Schema; the Blueprints of Teaching and Learning

One of the things we talk about in Teacher  Education is the idea of schema or the way children  put ideas, facts, feelings, attitudes and information together so that they make sense. In fact, we probably all use schema, in one way or another, in just about everything we do. It's a way of making sense of the world, of looking at the relationships between things, of making decisions or operationaliziing our ideas.

When I am supervising my student teachers in their student teaching experience I use Frances Fuller's Stages of Concerns Model as a means of determining where my students are in their development as teachers. The model has three basic stages through which students pass, quite naturally,  from the moment they first set foot in their classrooms. The first stage comprises a set of survival concerns; (Can I do this? Do I look the part? Will I last 16 weeks?) The second stage of concerns is all about their ability to teach; (Am I using the technology properly? Am I planning my lessons effectively? Is my classroom management working?) Finally, and this is the exciting part, their concerns focus on the students; (Are they learning? Are they engaged in what they're doing? Are they constructing meaning?)

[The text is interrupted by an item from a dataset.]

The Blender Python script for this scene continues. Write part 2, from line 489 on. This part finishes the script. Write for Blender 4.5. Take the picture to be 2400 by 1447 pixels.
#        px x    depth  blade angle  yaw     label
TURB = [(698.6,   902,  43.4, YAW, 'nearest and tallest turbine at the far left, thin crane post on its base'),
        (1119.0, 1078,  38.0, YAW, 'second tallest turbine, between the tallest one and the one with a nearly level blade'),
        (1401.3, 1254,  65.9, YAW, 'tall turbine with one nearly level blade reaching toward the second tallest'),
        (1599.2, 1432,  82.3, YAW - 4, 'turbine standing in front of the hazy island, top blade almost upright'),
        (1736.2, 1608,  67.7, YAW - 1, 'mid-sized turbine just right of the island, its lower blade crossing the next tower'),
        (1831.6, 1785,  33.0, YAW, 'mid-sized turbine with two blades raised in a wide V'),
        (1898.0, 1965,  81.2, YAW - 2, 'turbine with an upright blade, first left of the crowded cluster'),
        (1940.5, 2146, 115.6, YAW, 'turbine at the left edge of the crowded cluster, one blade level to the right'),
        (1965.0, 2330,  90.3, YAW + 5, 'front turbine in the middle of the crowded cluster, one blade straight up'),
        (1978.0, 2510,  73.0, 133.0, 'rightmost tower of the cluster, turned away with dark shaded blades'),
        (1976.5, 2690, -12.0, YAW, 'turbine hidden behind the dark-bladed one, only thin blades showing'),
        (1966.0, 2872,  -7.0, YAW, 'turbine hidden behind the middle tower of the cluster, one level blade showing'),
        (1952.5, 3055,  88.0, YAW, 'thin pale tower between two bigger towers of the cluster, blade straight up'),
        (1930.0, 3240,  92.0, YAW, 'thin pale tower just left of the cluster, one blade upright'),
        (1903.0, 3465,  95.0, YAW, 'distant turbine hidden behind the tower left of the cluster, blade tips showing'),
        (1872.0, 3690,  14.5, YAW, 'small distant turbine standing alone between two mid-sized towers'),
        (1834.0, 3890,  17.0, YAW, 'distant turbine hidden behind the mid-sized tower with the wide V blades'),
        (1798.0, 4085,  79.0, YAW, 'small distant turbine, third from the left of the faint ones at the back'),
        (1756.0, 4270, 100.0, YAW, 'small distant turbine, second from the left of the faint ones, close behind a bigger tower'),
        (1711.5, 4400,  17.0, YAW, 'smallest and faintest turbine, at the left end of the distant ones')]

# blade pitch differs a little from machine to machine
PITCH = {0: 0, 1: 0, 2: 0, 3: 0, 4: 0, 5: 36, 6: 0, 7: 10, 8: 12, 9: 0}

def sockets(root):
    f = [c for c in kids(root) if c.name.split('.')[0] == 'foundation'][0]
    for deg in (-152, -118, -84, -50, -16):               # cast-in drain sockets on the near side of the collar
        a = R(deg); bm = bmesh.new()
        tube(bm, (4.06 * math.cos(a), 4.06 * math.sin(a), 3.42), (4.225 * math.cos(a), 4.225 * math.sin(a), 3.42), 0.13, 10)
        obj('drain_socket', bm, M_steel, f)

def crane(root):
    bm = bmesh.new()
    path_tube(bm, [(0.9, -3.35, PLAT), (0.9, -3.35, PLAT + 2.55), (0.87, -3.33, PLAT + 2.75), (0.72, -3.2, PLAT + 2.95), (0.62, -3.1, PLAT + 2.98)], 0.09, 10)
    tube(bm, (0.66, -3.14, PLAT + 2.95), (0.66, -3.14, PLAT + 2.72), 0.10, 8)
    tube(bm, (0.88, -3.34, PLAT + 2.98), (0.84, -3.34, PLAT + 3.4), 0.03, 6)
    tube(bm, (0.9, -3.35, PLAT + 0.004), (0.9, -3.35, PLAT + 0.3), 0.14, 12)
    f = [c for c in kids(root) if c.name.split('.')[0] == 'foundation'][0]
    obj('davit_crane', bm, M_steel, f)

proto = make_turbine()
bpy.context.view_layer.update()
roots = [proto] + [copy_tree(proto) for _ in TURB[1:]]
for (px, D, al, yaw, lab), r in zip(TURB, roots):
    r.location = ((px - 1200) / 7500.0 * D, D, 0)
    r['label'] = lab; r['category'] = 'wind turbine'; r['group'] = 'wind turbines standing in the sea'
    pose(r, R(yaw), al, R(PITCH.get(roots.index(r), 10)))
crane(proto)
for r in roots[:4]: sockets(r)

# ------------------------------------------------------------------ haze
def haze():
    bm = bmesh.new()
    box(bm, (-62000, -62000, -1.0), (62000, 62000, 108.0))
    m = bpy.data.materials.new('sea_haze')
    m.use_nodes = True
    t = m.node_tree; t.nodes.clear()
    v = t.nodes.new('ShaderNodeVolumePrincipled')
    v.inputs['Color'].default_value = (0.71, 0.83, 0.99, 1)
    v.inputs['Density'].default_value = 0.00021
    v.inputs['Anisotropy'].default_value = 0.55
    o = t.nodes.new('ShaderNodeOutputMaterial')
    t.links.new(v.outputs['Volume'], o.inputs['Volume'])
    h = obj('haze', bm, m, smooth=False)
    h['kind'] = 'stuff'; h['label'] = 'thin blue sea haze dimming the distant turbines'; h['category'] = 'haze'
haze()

This series of concerns is actually played out over and over again each time the student has a new classroom experience from their very first one in Schools and Society to the last, the student teaching experience. It even happens again when they get their first job as a licensed teacher. I remember my first week teaching my first 4th grade class as if it were yesterday especially after my Headmaster said to me "Do you realize that if those 34 4th graders you're about to meet all decide to sit there and ignore you there's not a thing you can do about it?" That advice assured the length of my survival concerns was the absolute minimum.